Bruce Agnew, director of the Seattle-based Cascadia Center for Regional Development, ticks off a number of initiatives  outside Washington state, where so-called tax-increment financing (TIF)  has facilitated PPPs. One example of how it might work: The TIF concept could allow a local jurisdiction to devote  its portion of receipts from increased property taxes on commercial development  to retiring bonds on adjacent transit infrastructure. However, the formula for the just-enacted TIF legislation  in Washington applies only to cities of more than 22,000 within the  central Puget Sound region — leaving out the more remote Anacortes,  with its population of 17,000.

Applauding the concept, Agnew feels it could be expanded in next year's  legislative session to include the Skagit County city. A consulting  firm working under a legislatively mandated contract is just beginning  what the Legislature intends to be “a long thoughtful look” at the  potential of PPPs, he reports.
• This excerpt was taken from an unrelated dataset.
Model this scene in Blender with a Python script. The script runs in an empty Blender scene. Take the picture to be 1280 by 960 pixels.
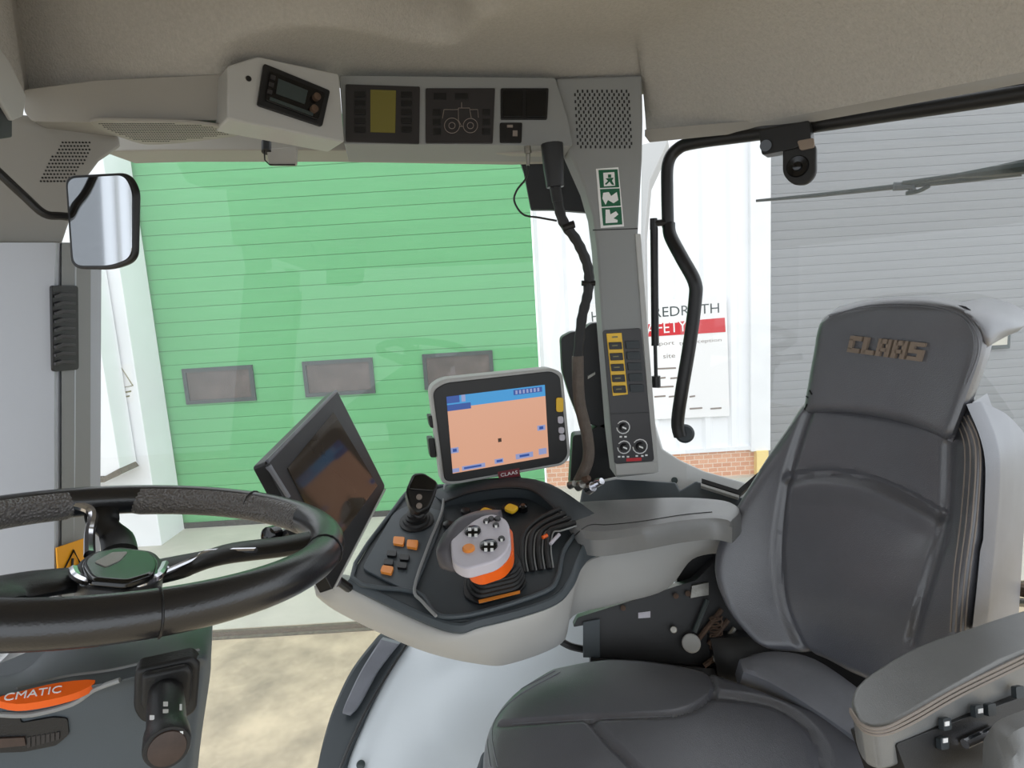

Like Doyle, he terms transit-oriented  development an ideal target for PPPs, at least in theory.

Asked if the word tax might scare people away from the concept, Agnew notes that TIF has “gone more elegantly by the term community development  financing,” and that the mechanism in any case affects only the increase  in the value of commercial real estate.

In Anacortes, and on the San Juan ferries,  the political discussion seems far away, however. Veteran travelers  have heard all this before. One encounters a bit of skepticism, but  few complaints, about the facility. The ferries keep running and, for  now, the terminal continues its yeoman service.